Enzor home donated to museum
Published 12:00 am Saturday, July 12, 2003
The home of the late Helen Cox Enzor and Lane Enzor on Montgomery Street is Troy has been donated to the Pioneer Museum of Alabama by Corley Chapman, Jr.
Chapman is the nephew of Mrs. Enzor.
The home was designed by Charles Minch, a highly regarded Montgomery architect.
According to Charlotte Gibson, the house is currently being updated and will be available for lease by September.
The house has three large bedrooms, two-and-a-half baths, laundry, spacious living room, dining room and a den with a fireplace.
The Enzors remodeled Mr. Enzor's home when they married and the result was a house twice the size of the original.
Helen Cox Enzor taught in the city school system for many years and was well known throughout Troy and Pike County,
Gibson said.
In gratitude for the gift of this fine home, the Pioneer
Museum of Alabama will dedicate the one-room schoolhouse to Mrs. Enzor and her sister Lucie Cox Chapman, who also
taught school and was the wife of Corley Chapman, Sr., Gibson said.

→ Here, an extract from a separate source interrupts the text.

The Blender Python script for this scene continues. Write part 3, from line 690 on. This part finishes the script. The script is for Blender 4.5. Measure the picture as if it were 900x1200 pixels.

The one-room schoolhouse came from Montgomery County and is an excellent example of schools found throughout the state in the latter part of the 19th century and the early part of the 20th century.
The schoolhouse is now used for music instruction, which was an interest of the two Cox sisters. It is also used for the hands-on-history program, which recreates life of the early settlers of the Alabama Territory.